Since the emitter is at ground and Vcc s 5volts your output will swing between almost 5 volts peak to peak across a 2.5 volt Q point. So you want Vc at 2.5 volts Using your calculation for Ic=.578mA you can find Rc by Vc=5-.578mA*Rc=2.5

To draw your load line you need Is, that is the saturation current. This is found as Is= Vcc/Rc which looks like a little over 1mA

On the vertical axis put Ic, on the horizontal Vce. Draw a line from Is to Vce=5 volts. Plot your Q point at 2.5 volts and .578mA. In all this I used your numbers and I rounded off calculations. You do the math.

 

Thanks so much! Yea I got the same numbers. Have a wonderful day.

 

Ok, another fast question.
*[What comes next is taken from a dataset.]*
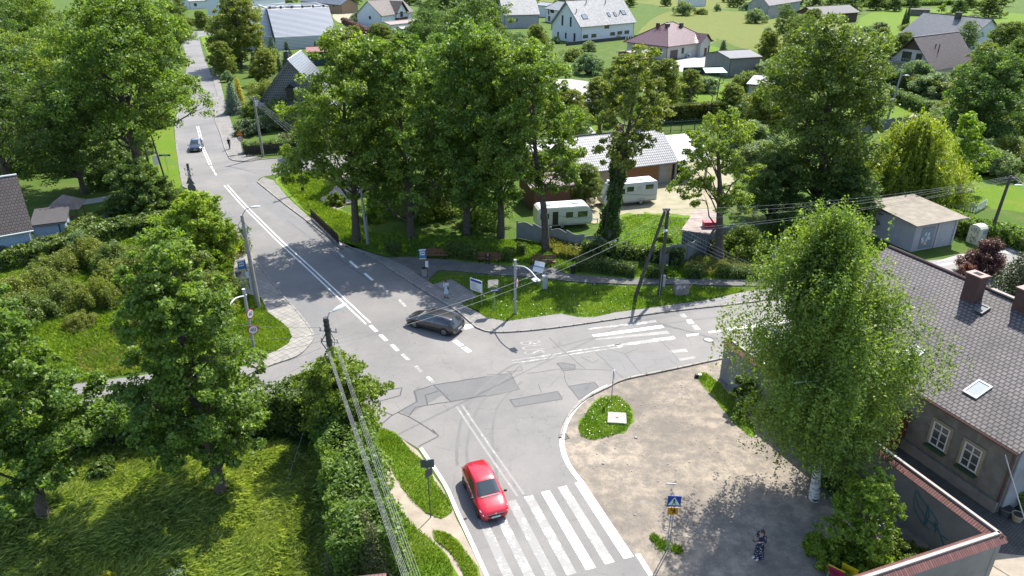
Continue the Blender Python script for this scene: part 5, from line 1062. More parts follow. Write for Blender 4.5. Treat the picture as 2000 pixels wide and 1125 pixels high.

I just tried calculating the voltage gain of the circuit. I did A = vo/vs = Rc*gm*r(pi) / Rb + r(pi) and got a gain of 17,070!

That seems ridiculously high....

 

I got an Rc of 4.3kohms. The gain, Av=-gm*Rc which should be about -95v/v Where - means signal inversion. By the way the slope of your Is-Vce is -1/Rc.

 

Yea I got 4.325 kOhms. However, my professor gave us the above equation for solving for voltage gain. I am confused as to why it doesnt work.

 

Wait. Since my Gm is in units of mA/V, do I have to divide my answer by 1000 to get it back to amps?

 

I learned that for a CE amp with totally bypassed Re via a capacitor, the gain is -gmRc. But by your professors equation the answer is -17v/v. Let me know how it comes out, please. I'm interested. I may just go ahead and breadboard this circuit and find out myself! At any rate, I've told you what I think I've been taught and amps I've designed seem to work as planned -- most of the time! Again, let me know what your professor says, please?